The film’s screenplay comes to us from Joey Hartstone, writer on Shock & Awe and several episodes of The Good Fight, and in any other universe I’d think the film was intelligently written and manifested a solid portrayal of its titular character. But we live in a world now fascinated by political figures and their respective machinations, and the quality of the productions involving them are of the highest quality indeed; sadly, LBJ, while solid, plays more like a movie-of-the-week dot-point narrative than it does a compelling core story, threading LBJ into history rather than making it revolve around him. A criminally underused Jennifer Jason Leigh plays Johnson’s wife Lady Bird in a role I think should have been larger – the women behind the men are usually far more interesting than history would suggest at first blush – and Richard Jenkins, as the film’s primary antagonist, is once more the highlight of a film.

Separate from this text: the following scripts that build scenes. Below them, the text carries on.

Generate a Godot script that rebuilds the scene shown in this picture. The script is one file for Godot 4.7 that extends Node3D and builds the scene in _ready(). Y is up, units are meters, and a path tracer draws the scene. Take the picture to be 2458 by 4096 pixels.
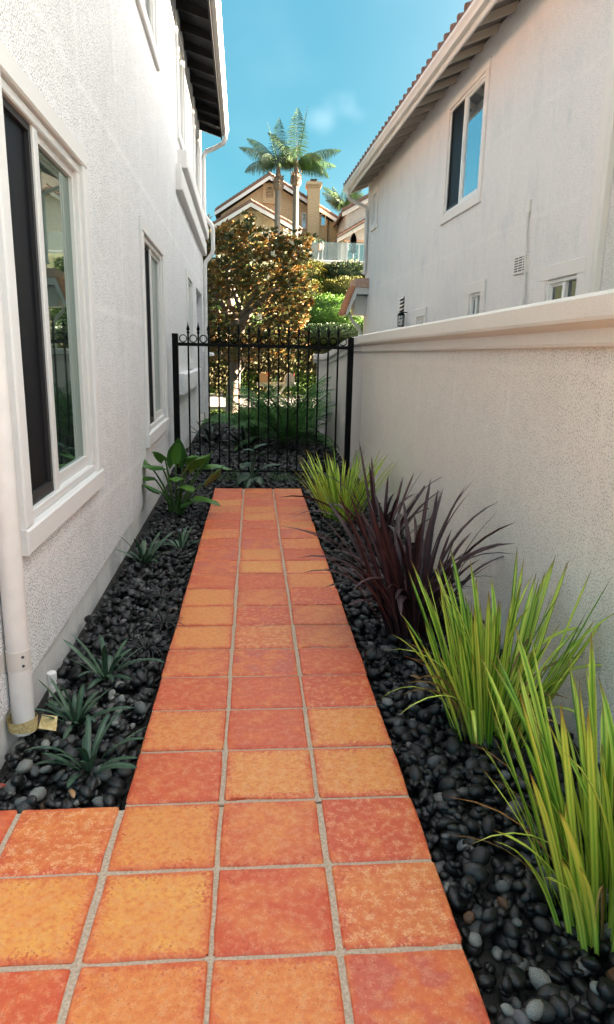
extends Node3D

# ---------------------------------------------------------------- mesh builder
class Mb:
	var v := PackedVector3Array()
	var n := PackedVector3Array()
	var u := PackedVector2Array()
	var c := PackedColorArray()
	var ix := PackedInt32Array()
	var col := Color(1, 1, 1)
	var xf := Transform3D()
	var flip := false          # mirrors x, for a wall that faces the other way

	func pt(p: Vector3) -> Vector3:
		if flip:
			p.x = -p.x
		return xf * p

	func quad(a: Vector3, b: Vector3, d: Vector3, e: Vector3, ua := Vector2(0, 0), ub := Vector2(1, 0), ud := Vector2(1, 1), ue := Vector2(0, 1)) -> void:
		var p := [pt(a), pt(b), pt(d), pt(e)]
		var q := [ua, ub, ud, ue]
		if flip:
			p = [p[3], p[2], p[1], p[0]]
			q = [q[3], q[2], q[1], q[0]]
		var nn: Vector3 = (p[1] - p[0]).cross(p[2] - p[0])
		if nn.length_squared() < 1e-16:
			nn = (p[2] - p[0]).cross(p[3] - p[0])
		nn = nn.normalized()
		var k := v.size()
		for i in 4:
			v.append(p[i]); n.append(nn); u.append(q[i]); c.append(col)
		ix.append_array([k, k + 2, k + 1, k, k + 3, k + 2])

	func tri(a: Vector3, b: Vector3, d: Vector3) -> void:
		var p := [pt(a), pt(b), pt(d)]
		if flip:
			p = [p[2], p[1], p[0]]
		var nn: Vector3 = (p[1] - p[0]).cross(p[2] - p[0]).normalized()
		var k := v.size()
		for i in 3:
			v.append(p[i]); n.append(nn); u.append(Vector2(p[i].x, p[i].z)); c.append(col)
		ix.append_array([k, k + 2, k + 1])

	func box(lo: Vector3, hi: Vector3) -> void:
		var a := lo; var b := hi
		quad(Vector3(a.x, a.y, b.z), Vector3(b.x, a.y, b.z), Vector3(b.x, b.y, b.z), Vector3(a.x, b.y, b.z))
		quad(Vector3(b.x, a.y, a.z), Vector3(a.x, a.y, a.z), Vector3(a.x, b.y, a.z), Vector3(b.x, b.y, a.z))
		quad(Vector3(b.x, a.y, b.z), Vector3(b.x, a.y, a.z), Vector3(b.x, b.y, a.z), Vector3(b.x, b.y, b.z))
		quad(Vector3(a.x, a.y, a.z), Vector3(a.x, a.y, b.z), Vector3(a.x, b.y, b.z), Vector3(a.x, b.y, a.z))
		quad(Vector3(a.x, b.y, b.z), Vector3(b.x, b.y, b.z), Vector3(b.x, b.y, a.z), Vector3(a.x, b.y, a.z))
		quad(Vector3(a.x, a.y, a.z), Vector3(b.x, a.y, a.z), Vector3(b.x, a.y, b.z), Vector3(a.x, a.y, b.z))

	# box along a wall: x outwards, y up, s along the wall (s = -z)
	func hb(x0: float, x1: float, y0: float, y1: float, s0: float, s1: float) -> void:
		box(Vector3(minf(x0, x1), minf(y0, y1), -maxf(s0, s1)), Vector3(maxf(x0, x1), maxf(y0, y1), -minf(s0, s1)))

	# box along a wall whose outer (x1) face has chamfered edges
	func hbc(x0: float, x1: float, y0: float, y1: float, s0: float, s1: float, k := 0.008) -> void:
		var z0 := -s1; var z1 := -s0
		var xm := x1 - k
		var o := [Vector3(xm, y0, z1), Vector3(xm, y0, z0), Vector3(xm, y1, z0), Vector3(xm, y1, z1)]
		var f := [Vector3(x1, y0 + k, z1 - k), Vector3(x1, y0 + k, z0 + k), Vector3(x1, y1 - k, z0 + k), Vector3(x1, y1 - k, z1 - k)]
		var b := [Vector3(x0, y0, z1), Vector3(x0, y0, z0), Vector3(x0, y1, z0), Vector3(x0, y1, z1)]
		quad(f[0], f[1], f[2], f[3])
		for i in 4:
			var j := (i + 1) % 4
			quad(o[i], o[j], f[j], f[i])
			quad(b[i], b[j], o[j], o[i])

	func bar(a: Vector3, b: Vector3, w: float, h: float, up := Vector3.UP) -> void:
		var d := (b - a).normalized()
		var r := d.cross(up).normalized() * w * 0.5
		var t := r.cross(d).normalized() * h * 0.5
		var p := [a - r - t, a + r - t, a + r + t, a - r + t]
		var q := [b - r - t, b + r - t, b + r + t, b - r + t]
		quad(p[0], p[1], p[2], p[3])
		quad(q[1], q[0], q[3], q[2])
		for i in 4:
			var j := (i + 1) % 4
			quad(p[j], p[i], q[i], q[j])

	# polygon in x, y (counter-clockwise seen from +z), drawn out from z0 to z1
	func extrude(poly: Array, z0: float, z1: float) -> void:
		var m := poly.size()
		for i in m:
			var a: Vector2 = poly[i]; var b: Vector2 = poly[(i + 1) % m]
			quad(Vector3(a.x, a.y, z0), Vector3(b.x, b.y, z0), Vector3(b.x, b.y, z1), Vector3(a.x, a.y, z1))
		var t := Geometry2D.triangulate_polygon(PackedVector2Array(poly))
		for k in range(0, t.size(), 3):
			var a2: Vector2 = poly[t[k]]; var b2: Vector2 = poly[t[k + 1]]; var c2: Vector2 = poly[t[k + 2]]
			if (b2 - a2).cross(c2 - a2) < 0.0:
				var w := b2; b2 = c2; c2 = w
			tri(Vector3(a2.x, a2.y, z1), Vector3(b2.x, b2.y, z1), Vector3(c2.x, c2.y, z1))
			tri(Vector3(c2.x, c2.y, z0), Vector3(b2.x, b2.y, z0), Vector3(a2.x, a2.y, z0))

	func smooth_ring_strip(rings: Array, norms: Array, closed := true) -> void:
		var m: int = rings[0].size()
		var k := v.size()
		for r in rings.size():
			for i in m:
				v.append(pt(rings[r][i])); n.append((xf.basis * (Vector3(-norms[r][i].x, norms[r][i].y, norms[r][i].z) if flip else norms[r][i])).normalized())
				u.append(Vector2(float(i) / m, float(r) / rings.size())); c.append(col)
		for r in rings.size() - 1:
			for i in (m if closed else m - 1):
				var j := (i + 1) % m
				var a := k + r * m + i; var b := k + r * m + j; var d := a + m; var e := b + m
				if flip:
					ix.append_array([a, b, d, b, e, d])
				else:
					ix.append_array([a, d, b, b, d, e])

	func tube(pts: Array, radii: Array, seg := 8, cap := true) -> void:
		var rings := []; var norms := []
		var up := Vector3.UP
		var d0: Vector3 = (pts[1] - pts[0]).normalized()
		if absf(d0.dot(up)) > 0.9:
			up = Vector3.RIGHT
		var side := d0.cross(up).normalized()
		for i in pts.size():
			var d: Vector3 = (pts[mini(i + 1, pts.size() - 1)] - pts[maxi(i - 1, 0)]).normalized()
			side = (side - d * side.dot(d)).normalized()
			var oth := d.cross(side)
			var ring := []; var nr := []
			for k in seg:
				var a := TAU * k / seg
				var w := side * cos(a) + oth * sin(a)
				ring.append(pts[i] + w * radii[i]); nr.append(w)
			rings.append(ring); norms.append(nr)
		smooth_ring_strip(rings, norms)
		if cap:
			for e in [0, pts.size() - 1]:
				for k in range(1, seg - 1):
					var r: Array = rings[e]
					if e == 0:
						tri(r[0], r[k + 1], r[k])
					else:
						tri(r[0], r[k], r[k + 1])

	# profile of (radius, y) turned round the y axis at a place
	func lathe(prof: Array, at: Vector3, seg := 10) -> void:
		for i in prof.size() - 1:
			var a: Vector2 = prof[i]; var b: Vector2 = prof[i + 1]
			for k in seg:
				var p := TAU * k / seg; var q := TAU * (k + 1) / seg
				quad(at + Vector3(cos(q) * a.x, a.y, sin(q) * a.x), at + Vector3(cos(p) * a.x, a.y, sin(p) * a.x), at + Vector3(cos(p) * b.x, b.y, sin(p) * b.x), at + Vector3(cos(q) * b.x, b.y, sin(q) * b.x))

	func torus(at: Vector3, R: float, r: float, seg := 16, sub := 6) -> void:   # ring in the x-y plane
		var rings := []; var norms := []
		for i in seg + 1:
			var a := TAU * i / seg
			var o := Vector3(cos(a), sin(a), 0)
			var ring := []; var nr := []
			for k in sub:
				var b := TAU * k / sub
				var w := o * cos(b) + Vector3(0, 0, 1) * sin(b)
				ring.append(at + o * R + w * r); nr.append(w)
			rings.append(ring); norms.append(nr)
		smooth_ring_strip(rings, norms)

	func mesh() -> ArrayMesh:
		var a := []
		a.resize(Mesh.ARRAY_MAX)
		a[Mesh.ARRAY_VERTEX] = v; a[Mesh.ARRAY_NORMAL] = n; a[Mesh.ARRAY_TEX_UV] = u; a[Mesh.ARRAY_COLOR] = c; a[Mesh.ARRAY_INDEX] = ix
		var m := ArrayMesh.new()
		m.add_surface_from_arrays(Mesh.PRIMITIVE_TRIANGLES, a)
		return m

# ---------------------------------------------------------------- naming and tags
var taken := {}
var M := {}
var rng := RandomNumberGenerator.new()

func numbered(parent: Node, called: String) -> String:
	var key := str(parent.get_instance_id()) + called
	taken[key] = taken.get(key, -1) + 1
	return called if taken[key] == 0 else "%s_%03d" % [called, taken[key]]

func tag(o: Node, label: String, category: String, group := "", kind := "") -> Node:
	if label: o.set_meta("label", label)
	if category: o.set_meta("category", category)
	if group: o.set_meta("group", group)
	if kind: o.set_meta("kind", kind)
	return o

func base(called: String, at := Vector3.ZERO, turn := 0.0) -> Node3D:
	var o := Node3D.new()
	o.name = numbered(self, called)
	add_child(o, true)
	o.position = at
	o.rotation.y = turn
	return o

func put(called: String, m: Mesh, mat: Material, parent: Node = self, kind := "") -> MeshInstance3D:
	var o := MeshInstance3D.new()
	o.name = numbered(parent, called)
	o.mesh = m
	o.material_override = mat
	parent.add_child(o, true)
	if kind: o.set_meta("kind", kind)
	return o

func part(called: String, b: Mb, mat: Material, parent: Node = self, kind := "") -> MeshInstance3D:
	return put(called, b.mesh(), mat, parent, kind)

func many(called: String, mesh: Mesh, mat: Material, places: Array, cols: Array, parent: Node, kind := "stuff") -> MultiMeshInstance3D:
	var mm := MultiMesh.new()
	mm.transform_format = MultiMesh.TRANSFORM_3D
	mm.use_colors = not cols.is_empty()
	mm.mesh = mesh
	mm.instance_count = places.size()
	for i in places.size():
		mm.set_instance_transform(i, places[i])
		if not cols.is_empty():
			mm.set_instance_color(i, cols[i])
	var o := MultiMeshInstance3D.new()
	o.name = numbered(parent, called)
	o.multimesh = mm
	o.material_override = mat
	parent.add_child(o, true)
	if kind: o.set_meta("kind", kind)
	return o

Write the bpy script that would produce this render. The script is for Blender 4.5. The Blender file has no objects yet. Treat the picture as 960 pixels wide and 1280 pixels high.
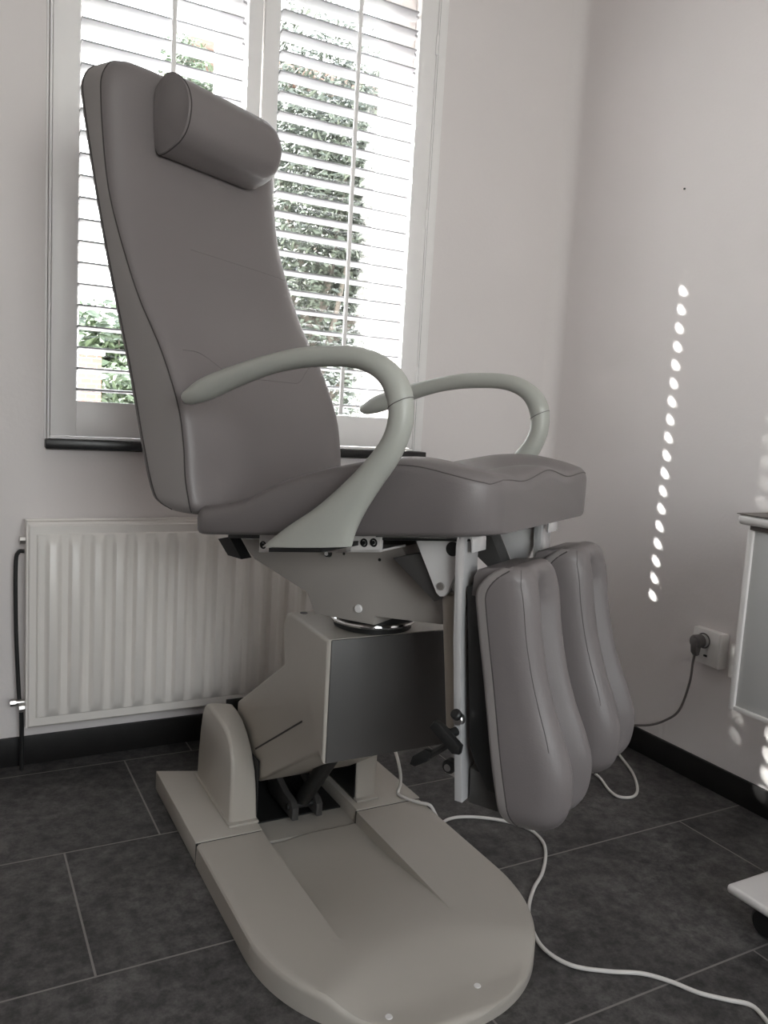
import bpy, bmesh, math, random
from mathutils import Vector, Matrix
random.seed(7)
scene = bpy.context.scene
COL = scene.collection
PI = math.pi

# ------------------------------------------------------------------ materials
def nodes_of(name):
    m = bpy.data.materials.new(name); m.use_nodes = True
    nt = m.node_tree
    return m, nt, nt.nodes['Principled BSDF']

def mat(name, col, rough=0.5, metal=0.0, noise=0.0, nscale=20.0, bump=0.0, bscale=200.0, spec=0.5, coat=0.0):
    m, nt, b = nodes_of(name)
    b.inputs['Base Color'].default_value = (*col, 1)
    b.inputs['Roughness'].default_value = rough
    b.inputs['Metallic'].default_value = metal
    b.inputs['Specular IOR Level'].default_value = spec
    b.inputs['Coat Weight'].default_value = coat
    tc = nt.nodes.new('ShaderNodeTexCoord')
    n = nt.nodes.new('ShaderNodeTexNoise'); n.inputs['Scale'].default_value = nscale; n.inputs['Detail'].default_value = 4
    nt.links.new(tc.outputs['Object'], n.inputs['Vector'])
    r = nt.nodes.new('ShaderNodeMix'); r.data_type = 'RGBA'
    lo = tuple(max(0, c * (1 - noise)) for c in col); hi = tuple(min(1, c * (1 + noise)) for c in col)
    r.inputs[6].default_value = (*lo, 1); r.inputs[7].default_value = (*hi, 1)
    nt.links.new(n.outputs['Fac'], r.inputs[0]); nt.links.new(r.outputs[2], b.inputs['Base Color'])
    if bump > 0:
        n2 = nt.nodes.new('ShaderNodeTexNoise'); n2.inputs['Scale'].default_value = bscale; n2.inputs['Detail'].default_value = 3
        nt.links.new(tc.outputs['Object'], n2.inputs['Vector'])
        bp = nt.nodes.new('ShaderNodeBump'); bp.inputs['Strength'].default_value = bump; bp.inputs['Distance'].default_value = 0.002
        nt.links.new(n2.outputs['Fac'], bp.inputs['Height']); nt.links.new(bp.outputs['Normal'], b.inputs['Normal'])
    return m

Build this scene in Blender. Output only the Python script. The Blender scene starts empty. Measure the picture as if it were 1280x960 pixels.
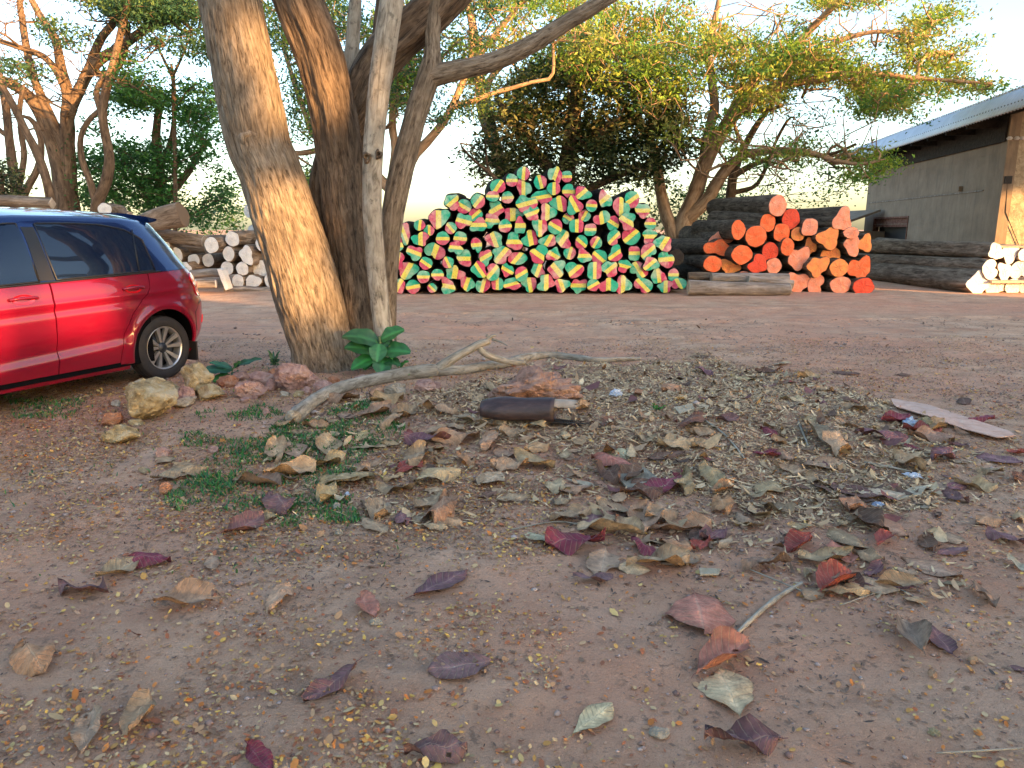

The film is indifferent to the Kennedy’s other than portraying Robert Kennedy as a brattish, arrogant prick, which he might well have been, but once JFK is killed there’s no sense of conclusion to his arc, or reconciliation with Johnson throughout their battles. The fact the film struggles to balance the tone of Johnson himself is also an indictment – at no point did I really like him or hate him, or find much to sink my brainteeth into, and this is to the detriment of the film. Harrelson draws some empathy as a man conflicted with the past and his country’s future, his disdain for the racism he sees in men he considered friends at one time, and his realisation that America post-Kennedy is a far different beast than the one before, but he can’t quite deliver the gravitas to make it kick like it ought. No slight on Harrelson, though, rather the material he is given and Reiner’s inability to find a path through the story’s permutations to a central truth about what happened.

The film is well directed visually, though, when it comes to its production detail. Costumes, sets, effects and the level of care that’s gone into representing this period of America’s history are all first rate, and Reiner’s sense of timing, pacing and comedy (yes, the film does have moments of levity despite its serious tone) are honed to perfection. Of note, the umpteenth realisation of the Kennedy assassination in Dallas, which looks much as it does in every other film to present the moment, as well as the labyrinthine White House corridors and Oval Office, which looks stark and crisp and wonderful. While the film slogs through its ill-fitting story, it never wavers with the visuals – I should also mention Marc Shaiman’s evocative score, which I felt suited the material well and never felt cheesy or too Uber-Patriotic, like many of these films can seem.

LBJ slots into Hollywood’s Presidential Cinema cavalcade somewhere in the mid-range level of films. Decidedly ambivalent about the man as a man, rather than as a President, LBJ’s genteel plot negates much of Woody Harrelson’s great work and that’s the shame of it all. A solid cast and moments of great acting are mired by indifferent ideologies and a workmanlike, commendably solid yet unfulfilling directorial job from Rob Reiner.